** Objective **
Print verbatim the opening line of the material and every subsequent line through the one containing "PI = math.pi".

┌──

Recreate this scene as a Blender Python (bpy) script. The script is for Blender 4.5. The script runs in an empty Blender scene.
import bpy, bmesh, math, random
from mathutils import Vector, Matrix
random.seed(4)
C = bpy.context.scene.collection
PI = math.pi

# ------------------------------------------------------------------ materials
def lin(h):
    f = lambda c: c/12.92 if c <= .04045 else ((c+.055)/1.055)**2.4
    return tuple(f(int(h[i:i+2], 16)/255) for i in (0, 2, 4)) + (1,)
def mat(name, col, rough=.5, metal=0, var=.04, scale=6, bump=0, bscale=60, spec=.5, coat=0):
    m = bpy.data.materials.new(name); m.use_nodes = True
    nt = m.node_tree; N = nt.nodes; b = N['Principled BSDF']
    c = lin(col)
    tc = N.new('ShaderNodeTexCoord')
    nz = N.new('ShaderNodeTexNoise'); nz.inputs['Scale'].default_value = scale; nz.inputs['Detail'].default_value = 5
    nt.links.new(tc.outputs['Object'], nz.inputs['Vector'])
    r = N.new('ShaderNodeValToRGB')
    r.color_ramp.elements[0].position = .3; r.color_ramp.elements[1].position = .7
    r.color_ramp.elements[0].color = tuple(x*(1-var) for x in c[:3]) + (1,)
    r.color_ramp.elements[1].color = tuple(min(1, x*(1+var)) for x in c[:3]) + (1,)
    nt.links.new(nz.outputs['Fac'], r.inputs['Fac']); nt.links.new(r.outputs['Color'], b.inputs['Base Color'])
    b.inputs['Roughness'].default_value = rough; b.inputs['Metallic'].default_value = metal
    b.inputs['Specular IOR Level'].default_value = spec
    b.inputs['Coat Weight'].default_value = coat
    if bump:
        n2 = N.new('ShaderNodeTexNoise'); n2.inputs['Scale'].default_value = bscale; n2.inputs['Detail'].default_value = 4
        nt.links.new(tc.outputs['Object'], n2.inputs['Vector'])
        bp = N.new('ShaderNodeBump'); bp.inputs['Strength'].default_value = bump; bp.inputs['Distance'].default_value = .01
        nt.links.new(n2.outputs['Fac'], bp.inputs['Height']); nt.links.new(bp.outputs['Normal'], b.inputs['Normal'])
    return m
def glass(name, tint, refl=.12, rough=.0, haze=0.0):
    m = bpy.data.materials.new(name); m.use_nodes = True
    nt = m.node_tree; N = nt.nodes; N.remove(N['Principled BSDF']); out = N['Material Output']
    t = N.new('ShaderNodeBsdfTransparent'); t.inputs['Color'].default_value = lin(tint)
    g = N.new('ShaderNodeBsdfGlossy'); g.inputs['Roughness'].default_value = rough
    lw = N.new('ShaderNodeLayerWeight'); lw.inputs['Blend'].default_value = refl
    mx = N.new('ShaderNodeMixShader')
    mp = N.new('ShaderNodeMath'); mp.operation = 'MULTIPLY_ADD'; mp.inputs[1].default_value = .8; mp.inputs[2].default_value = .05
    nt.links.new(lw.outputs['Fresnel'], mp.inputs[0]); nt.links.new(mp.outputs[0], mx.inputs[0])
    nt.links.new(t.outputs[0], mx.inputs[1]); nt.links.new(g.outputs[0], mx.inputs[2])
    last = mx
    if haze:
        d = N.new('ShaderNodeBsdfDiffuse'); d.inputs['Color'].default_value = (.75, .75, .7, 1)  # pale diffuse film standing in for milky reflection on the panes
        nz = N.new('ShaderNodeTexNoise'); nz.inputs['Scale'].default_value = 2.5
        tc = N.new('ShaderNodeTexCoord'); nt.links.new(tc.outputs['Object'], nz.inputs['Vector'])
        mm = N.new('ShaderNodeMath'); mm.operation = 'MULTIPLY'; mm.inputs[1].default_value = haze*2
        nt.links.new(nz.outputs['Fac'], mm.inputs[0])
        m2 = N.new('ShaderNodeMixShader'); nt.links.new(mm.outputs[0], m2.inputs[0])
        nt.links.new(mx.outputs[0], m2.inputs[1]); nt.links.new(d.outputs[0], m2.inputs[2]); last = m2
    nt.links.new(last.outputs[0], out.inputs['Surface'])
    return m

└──

** Exercise answer **
Recreate this scene as a Blender Python (bpy) script. The script is for Blender 4.5. The script runs in an empty Blender scene.
import bpy, bmesh, math, random
from mathutils import Vector, Matrix
random.seed(4)
C = bpy.context.scene.collection
PI = math.pi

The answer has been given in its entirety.